Jean-Luc Dehaenes Aufgabe war es also, eine verhandelte Lösung aus dem Hut zu zaubern, will heißen: der Wahl- und Gerichtsbezirk wird aufgespalten, die Frankophonen erhalten dafür aber Gegenleistungen. Spektakulärste Forderung, die da im Raum steht: die Erweiterung der Region Brüssel-Hauptstadt um die sechs Randgemeinden mit Spracherleichterungen. Das allerdings, und das wissen die Frankophonen haargenau, ist auf flämischer Seite absolut "onbespreekbar", unannehmbar.
In die Waagschale wollen die Frankophonen auch das Schicksal der nicht-ernannten Bürgermeister in drei Randgemeinden mit Spracherleichterungen legen. Herausspringen muss in jedem Fall, dass gewisse Rechte der Frankophonen im Brüsseler Rand auf immer und ewig betoniert werden. Welche Rechte genau, und in welchen Gemeinden? Diese Fragen zeigen den möglichen Kompromissspielraum auf.
Wenn es eine Lösung geben sollte, dann dürfte es in jedem Fall ein Musterbeispiel sein für die sprichwörtliche belgische institutionelle Klempnerarbeit. Und dafür ist Jean-Luc Dehaene ja eigentlich berühmt. Er hat den Mehrheitsparteien sowie den Grünen Anfang der Woche also sein Kompromisspaket unterbreitet. Danach zog er sich aus der ersten Reihe zurück. Ein Indiz dafür, dass die Gespräche zum Scheitern verurteilt sind? Die Frage ist zumindest erlaubt.
Ein Scheitern würde in jedem Fall wohl automatisch das Ende der Regierung bedeuten.

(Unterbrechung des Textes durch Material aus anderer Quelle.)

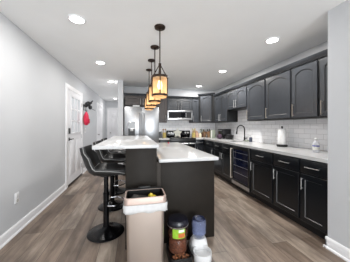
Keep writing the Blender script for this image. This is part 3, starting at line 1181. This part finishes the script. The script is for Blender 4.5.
# liner skirt over the rim
b = MB()
def wav(base_, amp, seed):
    rn = random.Random(seed)
    out = []
    cx, cy = (TX0 + TX1) / 2, (TY0 + TY1) / 2
    for i, (x, y) in enumerate(base_):
        d = Vector((x - cx, y - cy))
        d.normalize()
        k = amp * rn.uniform(-1, 1)
        out.append((x + d.x * k, y + d.y * k))
    return out
def dense(x0, x1, y0, y1, r):
    p = rrect(x0, x1, y0, y1, r, 4)
    out = []
    for i in range(len(p)):
        a, c = Vector(p[i]), Vector(p[(i + 1) % len(p)])
        m = max(1, int((c - a).length / .02))
        for k in range(m):
            out.append(tuple(a + (c - a) * k / m))
    return out
g1 = dense(TX0 - .018, TX1 + .018, TY0 - .017, TY1 + .010, .040)
loops = [(wav(g1, .001, 1), .606), (wav(g1, .002, 2), .596), (wav(g1, .003, 3), .578), (wav(g1, .004, 4), .560)]
R = [[b.bm.verts.new((x, y, z)) for x, y in pts] for pts, z in loops]
rn = random.Random(5)
last = []
for (x, y) in wav(g1, .004, 6):
    last.append(b.bm.verts.new((x, y, .538 + .006 * sin(x * 40) + rn.uniform(-.003, .003))))
R.append(last)
n = len(g1)
for a, c in zip(R, R[1:]):
    for k in range(n):
        b.bm.faces.new([a[k], a[(k + 1) % n], c[(k + 1) % n], c[k]])
bag = b.build('trash_bag', M['bag'], angle=80)
md = bag.modifiers.new('thick', 'SOLIDIFY')
md.thickness = .002
md.offset = 1
tag(bag, 'white bin liner folded over the rim of the trash can', 'bin bag')
# rubbish inside
b = MB().blob((TX0 + .11, 1.65, .58), .07, 2, .25, (1.2, .9, .9), 3)
tag(b.build('crumpled_rubbish', M['dark_stuff'], smooth=False), 'dark crumpled rubbish on the left inside the trash can', 'rubbish')
b = MB().blob((TX0 + .165, 1.60, .605), .026, 2, .3, (1.3, .9, .9), 8)
tag(b.build('crumpled_paper', M['paper'], smooth=False), 'small crumpled white paper in the middle of the trash can', 'rubbish')
b = MB()
for k in range(3):
    pts = []
    for i in range(6):
        a = i / 5
        pts.append((TX0 + .205 + .035 * k + .02 * sin(k * 2 + a * 2), 1.66 - .03 * k - .07 * a + .02,   .612 + .024 * sin(a * pi) - .008 * k))
    b.tube(pts, [.010, .017, .020, .019, .015, .008], 8)
b.blob((TX0 + .235, 1.63, .600), .030, 2, .25, (1.4, 1, .7), 12)
tag(b.build('yellow_wrapper', M['yellow']), 'crumpled yellow peel-like wrapper on top of the rubbish', 'rubbish')

# ------------------------------------------------------------------ pet feeder and waterer
pf = thing('pet_feeder', 'dark smoky gravity pet feeder with green label beside the trash can', 'pet feeder', (.410, 1.73, 0))
b = MB()
loft(b, [(rrect(-.105, .105, -.17, .10, .05), 0), (rrect(-.110, .110, -.175, .105, .05), .03), (rrect(-.105, .105, -.170, .10, .05), .075), (rrect(-.095, .095, -.16, .09, .045), .072), (rrect(-.085, .085, -.15, .06, .04), .03)], True, True)
b.build('bowl_base', M['black'], pf)
MB().lathe([(.092, .05), (.094, .16), (.082, .18), (.098, .20), (.1005, .23), (.1005, .315), (.092, .33)], seg=36).build('jar', M['jar'], pf)
MB().lathe([(0, .368), (.070, .367), (.090, .362), (.098, .350), (.101, .335), (.103, .325), (.103, .318), (.09, .316), (0, .316)], seg=36).build('lid', M['dark_navy'], pf)
MB().lathe([(.1015, .306), (.1045, .306), (.1045, .311), (.1015, .311), (.1015, .306)], seg=36).build('jar_ring', M['nickel'], pf)
def curved_label(a0, a1, r, z0, z1):
    b = MB()
    N = 10
    A = []
    for i in range(N + 1):
        a = a0 + (a1 - a0) * i / N
        A.append((b.bm.verts.new((r * cos(a), r * sin(a), z0)), b.bm.verts.new((r * cos(a), r * sin(a), z1))))
    for p, q in zip(A, A[1:]):
        b.bm.faces.new([p[0], q[0], q[1], p[1]])
    return b
face_a = -pi / 2 - .20
lb = curved_label(face_a - .52, face_a + .70, .1022, .215, .300).build('label', M['green'], pf)
lb['label'] = 'green, white and orange sticker'
curved_label(face_a + .02, face_a + .66, .1028, .222, .262).build('label_picture', M['orange'], lb)
curved_label(face_a + .05, face_a + .60, .1029, .272, .296).build('label_band', M['label_white'], lb)
b = MB()
rn = random.Random(3)
b.lathe([(0, .06), (.084, .06), (.086, .15), (.074, .178), (.088, .20), (.092, .225), (.06, .235), (0, .24)], seg=24)
for k in range(60):
    a, r = rn.uniform(0, 2 * pi), .08 * sqrt(rn.random())
    b.blob((r * cos(a), -.06 + .4 * r * sin(a) - .05, .05 + rn.uniform(0, .02)), .009, 1, .2, (1, 1, .7), k)
kb = b.build('kibble', M['kibble'])
kb.location = (.410, 1.73, 0)
tag(kb, 'brown dry pet kibble filling the feeder', 'pet food', None, 'stuff')

pw = thing('pet_waterer', 'white gravity pet water bowl with upturned blue bottle', 'pet waterer', (.632, 1.735, 0))
b = MB()
loft(b, [(rrect(-.085, .085, -.06, .085, .05), 0), (rrect(-.090, .090, -.06, .09, .05), .04), (rrect(-.080, .080, -.05, .08, .05), .11), (rrect(-.062, .062, -.05, .06, .05), .145), (rrect(-.055, .055, -.045, .055, .045), .14)], True, True)
b.build('stand', M['white_plastic'], pw)
MB().lathe([(0, 0), (.080, 0), (.085, .01), (.088, .072), (.086, .086), (.080, .086), (.077, .05), (.05, .045), (0, .042)], -.012, -.125, 36).build('bowl', M['white_plastic'], pw)
MB().lathe([(.032, .142), (.038, .16), (.070, .185), (.073, .20), (.069, .225), (.073, .245), (.073, .29), (.067, .315), (.058, .325), (.05, .318), (.0, .312)], 0, 0.005, 36).build('bottle', M['bottle_blue'], pw)
MB().lathe([(.04, .324), (.056, .332), (.064, .322), (.056, .314), (.044, .318)], 0, .005, 36).build('bottle_rim', M['navy'], pw)
wtr = MB().lathe([(0, .15), (.034, .165), (.066, .19), (.069, .20), (.065, .225), (.069, .245), (.068, .262), (0, .262)], 0, 0.005, 30).build('water', seethrough('water_tint', srgb(150, 158, 186), .6, .05, False, (.85, .89, .97, 1)), pw)

# ------------------------------------------------------------------ counter things on the right
ZC = .9155
ph = thing('paper_towel_holder', 'paper towel roll on a black stand below the third arched cabinet', 'paper towel holder', (2.43, 2.60, ZC))
MB().lathe([(0, 0), (.078, 0), (.082, .006), (.082, .03), (.078, .036), (0, .036)], seg=32).build('base', M['black'], ph)
MB().lathe([(0, .03), (.008, .03), (.008, .315), (.014, .318), (.018, .33), (.014, .342), (0, .346)], seg=16).build('post', M['black'], ph)
rl = MB().lathe([(.012, .04), (.062, .04), (.064, .045), (.064, .295), (.061, .300), (.012, .300)], seg=32).build('paper_roll', M['paper'])
rl.location = (2.43, 2.60, ZC)
tag(rl, 'white paper towel roll standing on the black holder', 'paper towel')
bo = thing('plastic_bottle', 'small clear bottle with blue and white label near the wall end', 'bottle', (2.33, 1.93, ZC))
MB().lathe([(0, 0), (.034, 0), (.037, .005), (.037, .11), (.03, .135), (.016, .15), (.016, .16), (0, .16)], seg=24).build('body', M['clear'], bo)
MB().lathe([(0, .158), (.020, .158), (.020, .182), (.013, .19), (0, .19)], seg=20).build('cap', M['white_plastic'], bo)
l = MB().lathe([(.0378, .035), (.0378, .10)], seg=24).build('label', M['label_white'], bo)
MB().lathe([(.0384, .078), (.0384, .094)], seg=24).build('label_band', M['label_blue'], l)
sd = thing('soap_dispenser', 'dark soap dispenser bottle beside the faucet', 'soap dispenser', (2.50, 3.55, ZC))
MB().lathe([(0, 0), (.032, 0), (.034, .005), (.034, .085), (.025, .10), (.012, .105), (0, .105)], seg=24).build('bottle', mat('blue_grey_glass', srgb(70, 78, 98), .15, noise=.2), sd)
h = MB().tube([(0, 0, .10), (0, 0, .14)], .006, 8).tube([(0, 0, .137), (-.045, 0, .132)], .006, 8)
h.build('pump', M['nickel'], sd)
sp = MB().box(2.455, 2.56, 3.64, 3.735, ZC, ZC + .028, .008).build('sponge', M['sage'])
tag(sp, 'flat grey sponge lying between faucet and soap dispenser', 'sponge')

# dark toaster oven, cloth, basket, carton
to = thing('toaster_oven', 'black countertop oven under the two-door wall cabinet', 'toaster oven', (2.36, 4.55, ZC))
MB().box(0, .235, 0, .36, .015, .265, .015).build('body', M['black'], to)
MB().box(-.008, 0, .02, .27, .05, .235, .003).build('door_glass', M['black_glass'], to)
h = MB()
h.tube([(-.035, .03, .225), (-.035, .26, .225)], .007).tube([(0, .05, .225), (-.035, .05, .225)], .005).tube([(0, .24, .225), (-.035, .24, .225)], .005)
h.build('handle', M['nickel'], to)
for zz in (.08, .14, .20):
    MB().tube([(0, .315, zz), (-.016, .315, zz)], .016, 14).build('knob', M['nickel'], to)
for a, c in ((.03, .03), (.2, .03), (.03, .33), (.2, .33)):
    MB().lathe([(0, 0), (.012, 0), (.012, .018), (0, .018)], a, c, 10).build('foot', M['black'], to)
b = MB()
b.blob((2.265, 4.58, ZC + .065), .085, 3, .10, (.75, 1.15, .76), 4)
tag(b.build('cloth_bundle', M['plum'], angle=80), 'bundled plum-coloured cloth in front of the black countertop oven', 'cloth')
bs = thing('wire_basket', 'black oval basket on the worktop left of the sink', 'basket', (2.43, 4.36, ZC))
b = MB()
b.lathe([(0, .002), (.095, 0), (.115, .06), (.120, .10), (.124, .10), (.119, .058), (.099, -.0), (0, 0)], 0, 0, 32, .85, 1.15)
b.build('body', M['black'], bs)
MB().tube([(.105 * cos(2 * pi * k / 28) * 1.0, .14 * sin(2 * pi * k / 28), .102) for k in range(28)], .007, 8, True).build('rim', M['black_metal'], bs)
b = MB()
b.blob((2.43, 4.36, ZC + .085), .085, 3, .12, (.9, 1.15, .6), 14)
tag(b.build('dark_towel', M['felt'], angle=80), 'dark towel heaped in the black oval basket', 'towel')
cb = thing('carton', 'upright grey-green carton with a pale edge in the far corner', 'carton', (2.14, 4.86, ZC))
MB().box(0, .13, 0, .09, 0, .235, .004).build('body', M['sage'], cb)
MB().box(-.003, .028, -.003, -.0, .01, .225).build('label', M['label_white'], cb, smooth=False)

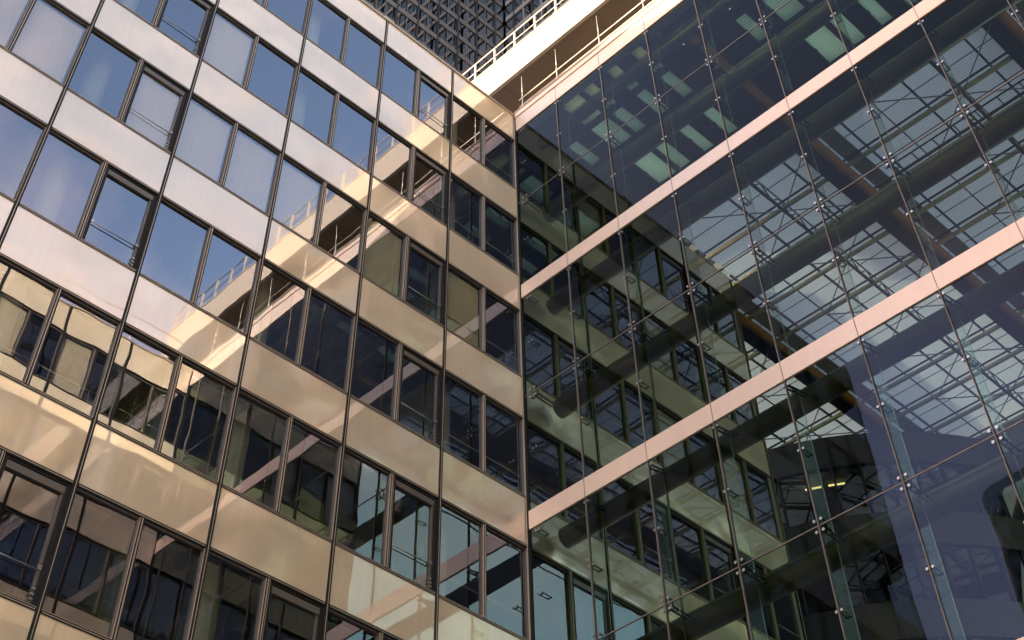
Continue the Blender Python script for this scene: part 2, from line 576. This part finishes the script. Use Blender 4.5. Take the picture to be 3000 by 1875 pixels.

Nicht nur, dass damit die belgische EU-Ratspräsidentschaft ernsthaft gefährdet würde, die ja Anfang Juli beginnen soll: ein Ratsvorsitz ohne Regierung, eine Blamage mehr vor den Augen der Weltöffentlichkeit. Ein Sturz der Regierung über das BHV-Problem wäre aber vor allem der Beginn einer neuen Staatskrise, gegen die die letzte Staatskrise von 2007-2008 wohl noch ein Sonntagsspaziergang gewesen wäre.